It’s been a few days since I soft “finished” RDR2’s campaign (I’m most of the way through the second epilogue), and it’s still haunting me. It is not a perfect piece of storytelling: it takes too long to get going, detours too often, and repeats itself, but underneath all of that is an American tragedy that ripped my heart to pieces. Not since the original “Knights of the Old Republic” have I so feverishly sprinted through a game, staying up way too late, desperate to see its conclusion.
Whether or not you play video games, you’ve experienced this before. I was binging, the same way you flew through “Stranger Things” or, I don’t know, “Young Sheldon,” whatever you’re into. Which makes me realize that playing a video game is more like watching a television show than watching a movie. You pick it up and put it down, it takes time to get through it, and the narratives are more stretched out and episodic.
“Red Dead Redemption 2” is made by Rockstar, who are most famous/infamous for the “Grand Theft Auto”” series. I am not, and never have been, a fan of GTA; I find it puerile and mean-spirited. Rockstar has always claimed that GTA is about choice, but it isn’t. There’s no way to play those games nicely, you are required to be a sociopath. But “Red Dead” is different, you genuinely can play these games however you like. Some of that is purely mechanical: even getting from A to B in GTA basically requires running people over (unless you want to take forever getting there), whereas the wide open spaces and horseback riding of RDR make bad behavior more optional. GTA is about indulgence, RDR is about choice.
And then there’s the story. (SPOILERS) The original worked because its protagonist, John Marston, was compelling and sympathetic, one of the best lead characters in any video game. His shocking death at the end, and the subsequent chapter where the player becomes his son and avenges his father, was an emotional drop-kick rarely found in any art form.
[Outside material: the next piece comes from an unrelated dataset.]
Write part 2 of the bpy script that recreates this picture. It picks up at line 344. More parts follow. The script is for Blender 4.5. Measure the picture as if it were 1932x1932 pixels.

I was pretty sure RDR2 could not live up to that, and as is often the case, I was wrong. (AGAIN SPOILERS) This time, their narrative trick is giving protagonist Arthur Morgan a phantom cough that turns out to be tuberculosis, an Old West death sentence, at the midpoint of the story. This is a brilliant inversion of the original, where John’s death was a sudden shock; Arthur knows his death is coming, and all he can do is wait around for it. This mortal clarity forces Arthur to see things he had always suspected: that his life is lie, built on a foundation of moral rot, and his closest friend and father figure is a murderous charlatan. It’s all been for nothing.
(SPOILER) The question Arthur must ask, the question at the heart of RDR2, is “What do you save when everything is lost?” Arthur chooses to save John, another member of the gang and the hero of the original game (RDR2 is a prequel). John has a wife and a child, and Arthur sees in them the potential of a redeemed life that he can only experience vicariously, and hypothetically. He sacrifices himself to allow them to escape, in a strangely Christlike act of redemptive grace. If you played the original RDR (which, again, transpires after this one) you know that Arthur’s sacrifice is for naught: John will also die a violent death, and his son will be pulled backwards into the cycle of violence that claimed them. But in the moment, it doesn’t matter. Arthur is a bad man surrendering everything for one good act. Jesus once said the ultimate love is to lay down your life for your friends. “Red Dead Redemption 2” proves His point.
(SPOILER) Near the end of the game, Arthur lays at the feet of Dutch Van der Linde, his closest friend and mentor, the man who brainwashed him into the gang lifestyle at a young age. Arthur is beaten bloody and rotting from the inside. He gazes up at Dutch, a man he idolized his entire life only to discover at the end that he’s a sociopath and a fraud, and whispers, “I gave you everything.” For once, Dutch can’t think of anything to say. A few minutes later, Arthur dies.
Lead characters die in movies and television shows all the time, but it’s less common in video games, because the player character permanently dying (not the “Game Over” screen) hits harder, and in a different way. We’re always passive observers of movies/television, but video games insert us directly into the action, and seeing our character die makes us experience that death with them. And then we rub our eyes, set down the controller, and suddenly remember it was just a game, and we were always outside of it, separate from it, and that part of us continues on.
I don’t know for sure, but I suspect real death is like that, too.